If the juvenile was born on the Lower Ashwater mudflats, it would be the first harbour seal birth recorded in Bobington waters since the naturalist Clement Birch documented “a company of harbour seals, eight or ten in number” in 1891.
“We are being careful with the language,” Dr Fenn-Coulthard said. “A birth would be nationally significant. I want to be certain before I make that claim.”
Week Two
The formal population survey is now in its second week. Dr Fenn-Coulthard has been visiting the colony at dawn and dusk every day since 16 March, photographing individual animals and cataloguing their distinctive markings — scars, spots, muzzle patterns — to build a reliable identification register.

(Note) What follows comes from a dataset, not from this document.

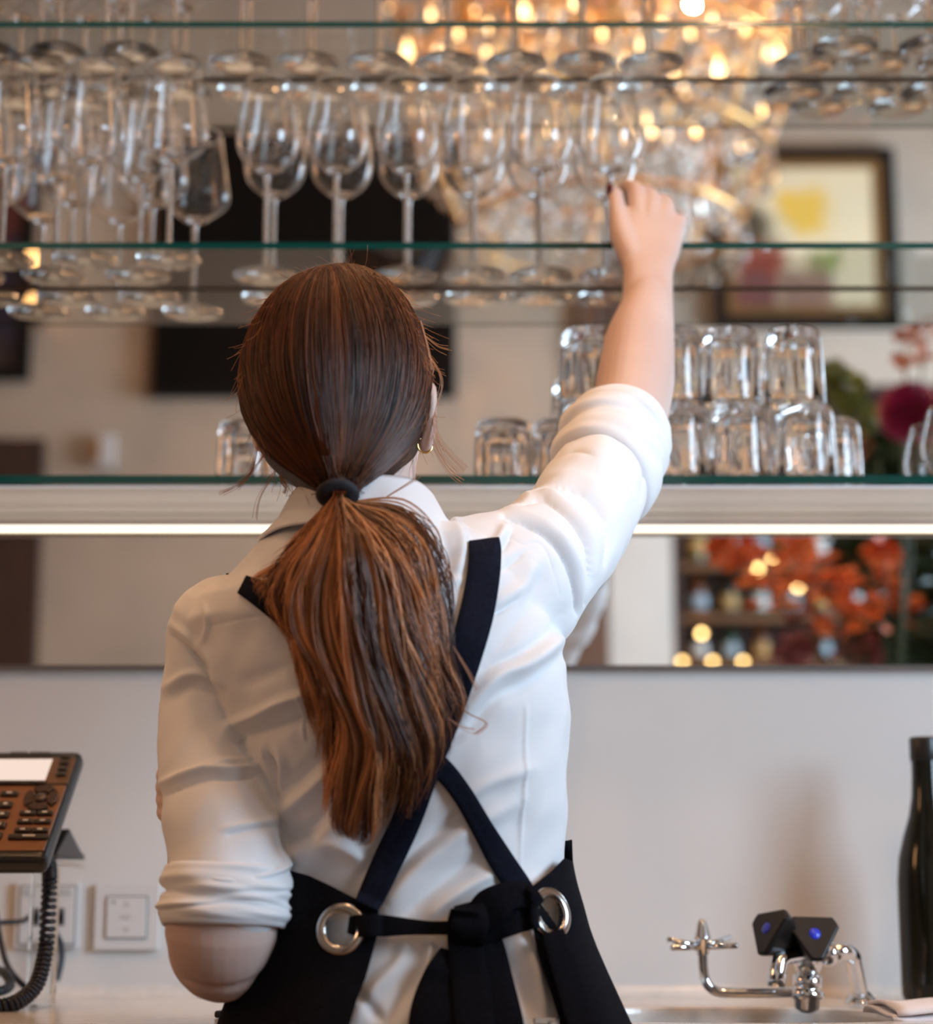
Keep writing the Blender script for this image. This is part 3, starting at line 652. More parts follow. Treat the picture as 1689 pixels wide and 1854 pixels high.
for (px, py) in ((51, 1476), (82, 1476), (47, 1491), (78, 1491), (42, 1507), (73, 1507)): button(px, py, .0085, .0035)
button(53, 1519, .021, .0036)
x, y = on_phone(75, 1449)
rg = MB(); ring4 = []
for k in range(4):
    a0 = R(45 + 90 * k + 6); arc = [a0 + R(78) * j / 8 for j in range(9)]
    pts = [(x + .0175 * math.cos(a), y + .0205 * math.sin(a)) for a in arc] + [(x + .0085 * math.cos(a), y + .0100 * math.sin(a)) for a in arc[::-1]]
    o = MB().loft([[PM @ Vector((p[0], p[1], .0008)) for p in pts], [PM @ Vector((p[0], p[1], .0048)) for p in pts]]).build('navigation_key', mat('key_brown', (0.05, 0.028, 0.018), .25), pho, False, .0006)
o = MB().lathe([(0.0003, .0055), (.0055, .0055), (.0065, .0045), (.0065, .0008)], 24, PM @ Matrix.Translation((x, y, 0))).build('centre_key', mat('key_brown', (0.06, 0.034, 0.022), .25), pho)
lt = bpy.data.curves.new('brand_line', 'FONT')
bpy.data.curves.remove(lt)
for k in range(12):    # the unreadably small raised lettering along the top edge
    xx, yy = on_phone(22 + k * 6, 1362.5); MB().box(xx - .0012, xx + .0012, yy - .0014, yy + .0014, -.0002, .0003, PM).build('lettering', mat('dim_print', (0.06, 0.04, 0.035), .5), pho, False) if k in (0, 1, 2, 3, 4, 6, 7, 8, 9, 10, 11) else None
# wedge foot behind
yb = 2.30
f0 = P(104, 1545, 2.16); f1 = P(127, 1500, 2.17); f2 = P(152, 1545, 2.27); f3 = P(155, 1557, 2.27); f4 = P(104, 1557, 2.15)
prof = [f0, f1, f1.lerp(f2, .55) + Vector((0, 0, -.004)), P(142, 1540, 2.25), f2, f3, f4]
MB().loft([[p for p in prof], [p + Vector((-.012, 0, 0)) for p in prof]]).build('foot', BLACKPL, pho, False, .0015)
# coiled cord
cp = cat_spline([P(80, 1556, 2.11), P(88, 1566, 2.09), P(90, 1590, 2.085), P(88, 1640, 2.08), P(85, 1700, 2.07), P(78, 1745, 2.06), P(66, 1782, 2.05), P(44, 1806, 2.04), P(15, 1820, 2.03), P(-30, 1824, 2.03), P(-80, 1822, 2.03)], 1300)
T = np.gradient(cp, axis=0); T /= np.linalg.norm(T, axis=1)[:, None]; A = np.cross(T, [0, 1, 0]); A /= np.linalg.norm(A, axis=1)[:, None]; B_ = np.cross(T, A)
ang = np.linspace(0, 2 * math.pi * 46, 1300); hx = cp + (A * np.cos(ang)[:, None] + B_ * np.sin(ang)[:, None]) * .0060
MB().tube([Vector(p) for p in hx], .0027, 7).build('coiled_cord', mat('cord_rubber', (0.012, 0.014, 0.022), .22), pho)
# clear acrylic riser
ra = Pz(60, 1830, CO_Z); x0, x1 = P(57, 1800, 2.14).x, P(103, 1800, 2.14).x
ztop = P(60, 1561, 2.14).z
rs = tag(MB().box(x0, x1, 2.11, 2.135, CO_Z + .0005, ztop - .005).build('acrylic_riser', glass_mat('acrylic', (.97, .99, .98), 1.3, .02), None, False, .001), 'clear acrylic riser standing on the worktop and holding the desk phone', 'stand')
MB().box(x0 - .16, x1 + .006, 2.10, 2.24, ztop - .0045, ztop).build('top_plate', glass_mat('acrylic_plate', (.97, .99, .98), 1.3, .02), rs, False, .001)
def cable(pts, r, label):
    o = MB().tube([Vector(p) for p in cat_spline(pts, 50)], r, 8).build('cable', mat('cable_black', (0.012, 0.012, 0.018), .35)); tag(o, label, 'cable')
cable([P(54, 1660, MY + .001), P(40, 1668, 2.33), P(10, 1670, 2.30), P(-40, 1672, 2.28)], .003, 'black network cable plugged into the wall socket, running left')
cable([P(-8, 1650, 2.30), P(-2, 1690, 2.28), P(12, 1745, 2.26), P(38, 1780, 2.22), P(70, 1800, 2.22)], .0035, 'black cable hanging down left of the clear riser')
cable([P(100, 1690, 2.33), P(110, 1710, 2.335), P(111, 1740, 2.335), P(103, 1775, 2.33)], .0038, 'black curved cable end right of the clear riser')
cable([P(-20, 1755, 2.25), P(8, 1762, 2.22), P(18, 1785, 2.2), P(-5, 1795, 2.18), P(-30, 1790, 2.2)], .0055, 'coiled thick black cable lying at the left edge of the worktop')

# tap with a glass rinser arm
FY = 2.08
tp = empty('tap', P(1550, 1812, 2.2), 'chrome mixer tap with two black triangular handles beside the sink', 'tap')
q = lambda x, y, Y=FY: P(x, y, Y)
cc_ = cat_spline([q(1490, 1727), q(1505, 1725), q(1528, 1724), q(1541, 1731, 2.10), q(1547, 1752, 2.12), q(1558, 1808, 2.17)], 40)
MB().tube([Vector(p) for p in cc_], [.0098] * 14 + [.0092] * 13 + [.0085] * 13, 20).build('leg', CHROME, tp)
e = Vector(cc_[-1]); e.z = CO_Z
MB().lathe([(0.0003, .014), (.010, .014), (.0135, .008), (.0175, .003), (.018, 0), (.0003, 0)], 32, Matrix.Translation(e)).build('base_flange', CHROME, tp)
MB().tube([q(1486, 1727), q(1494, 1727), q(1506, 1727), q(1514, 1727)], [.0105, .0125, .0125, .0105], 24).build('union_nut', CHROME, tp)
MB().tube([q(1464, 1700), q(1464, 1720), q(1463, 1745), q(1463, 1766)], [.010, .0155, .0150, .0105], 24).build('body', CHROME, tp)
MB().tube([q(1462, 1764), q(1462, 1766), q(1462, 1786), q(1462, 1790), q(1461, 1792), q(1461, 1806), q(1461, 1810), q(1461, 1826), q(1461, 1834)], [.0100, .0150, .0150, .012, .0172, .0172, .0135, .0125, .006], 28).build('valve_column', CHROME, tp)
MB().tube([q(1464, 1724), q(1440, 1728, 2.06), q(1420, 1734, 2.045), q(1412, 1740, 2.04), q(1408, 1752, 2.038), q(1406, 1772, 2.036), q(1405, 1786, 2.036)], [.011, .0085, .0080, .0085, .0088, .0088, .0086], 22).build('spout', CHROME, tp)
rn = cat_spline([q(1452, 1796), q(1400, 1797), q(1320, 1797), q(1293, 1793), q(1278, 1777), q(1273, 1750), q(1272, 1718)], 40)
MB().tube([Vector(p) for p in rn], .0052, 18).build('rinser_pipe', CHROME, tp)
for s_, (hx_, hy, Yh, dr) in enumerate(((1405, 1690, 2.05, (-.62, -.35, .30)), (1470, 1700, 2.05, (.06, -.88, .38)))):
    dr = Vector(dr).normalized(); c0 = P(hx_, hy, Yh); base = P(1462, 1722, FY)
    MB().tube([base, c0 if s_ == 0 else c0 - dr * .01], [.009, .0085], 18).build('handle_stem', CHROME, tp)
    qm = dr.to_track_quat('Z', 'Y').to_matrix()
    if s_ == 1:                       # seen square on: point down, flat edge up
        xa = Vector((1, 0, 0)); ya = dr.cross(xa).normalized(); xa = ya.cross(dr)
    else:
        ya = Vector((.1, .2, .98)); ya = (ya - dr * ya.dot(dr)).normalized(); xa = ya.cross(dr)
    sgn = 1 if s_ else -1
    def trir(rad, h, rnd=.16):
        pts = []
        for k in range(3):
            a = R(90 + 120 * k) * 1.0
            for da in (-13, 0, 13): pts.append(c0 + (xa * math.cos(a + R(da)) * rad + ya * math.sin(a + R(da)) * rad * (-1 if s_ == 0 else (1 if ya.z < 0 else -1))) + dr * h)
        return pts
    hd = MB().loft([trir(.009, -.026), trir(.021, -.008), trir(.0275, .008), trir(.0275, .012), trir(.0255, .0135)]).build('handle', mat('handle_black', (0.008, 0.007, 0.007), .35, Specular_IOR_Level=.3), tp, False, .0012)
    MB().lathe([(0.0003, .0008), (.0056, .0008), (.0060, 0)], 24, Matrix.Translation(c0 + dr * .0136) @ qm.to_4x4()).build('blue_cap', mat('blue_cap', (0.02, 0.04, 0.55), .3), hd)
rt = Vector(rn[-1])
MB().lathe([(0.0003, .030), (.003, .030), (.0050, .026), (.0085, .012), (.0095, .010), (.0065, .009), (.0065, -.006), (.0003, -.006)], 28, Matrix.Translation(rt)).build('rinser_head', CHROME, tp)
for k, (ax, ay) in enumerate(((1335, 1712), (1208, 1701), (1216, 1716), (1322, 1697))):
    e = P(ax, ay, FY + (-.02, -.012, -.03, .03)[k]); MB().tube([rt + Vector((0, 0, .002)), e], [.0036, .0030], 12).build('rinser_arm', CHROME, tp)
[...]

The colony now comprises seven adults and three juveniles. Of the adults, Dr Fenn-Coulthard has identified five as female and two as male, based on size and behaviour. The largest adult, a male she has designated “Bull One” in her notes (she declines to name them), weighs an estimated ninety kilograms and occupies the highest point on the mudflat at low tide.
Water temperature and salinity samples continue to confirm the micro-habitat hypothesis: the Lower Conduit outfall below the old Bramblegate Steps wharf creates a cooler, fresher zone that appears to attract and sustain the colony.
“The conduit is the key,” she said. “Without that freshwater flow, these mudflats are just mud. With it, they are habitat.”
The Protection Question
The Harbour Authority has been “considering” a temporary wildlife protection zone since Dr Fenn-Coulthard’s initial request on 13 March. Two weeks later, the consideration continues.
Dr Fenn-Coulthard has not raised her voice about the delay, but her patience is acquiring an edge.
“I have asked for one thing,” she said. “Reduced ferry speed past the mudflats at low tide. That is not an unreasonable request. The ferry operates at six knots through that stretch. I am asking for four. The difference in transit time is approximately forty-five seconds.”
Harbour Master Cornelius Ashby’s office said the matter was “under active review” and that the Authority wished to balance conservation with operational requirements.
Reg Garside, the retired harbour pilot who first spotted the colony from his bench on Harbourfront Parade, offered a less diplomatic assessment.
“Ten seals,” he said. “First time in a hundred and thirty-five years. And we’re debating forty-five seconds.”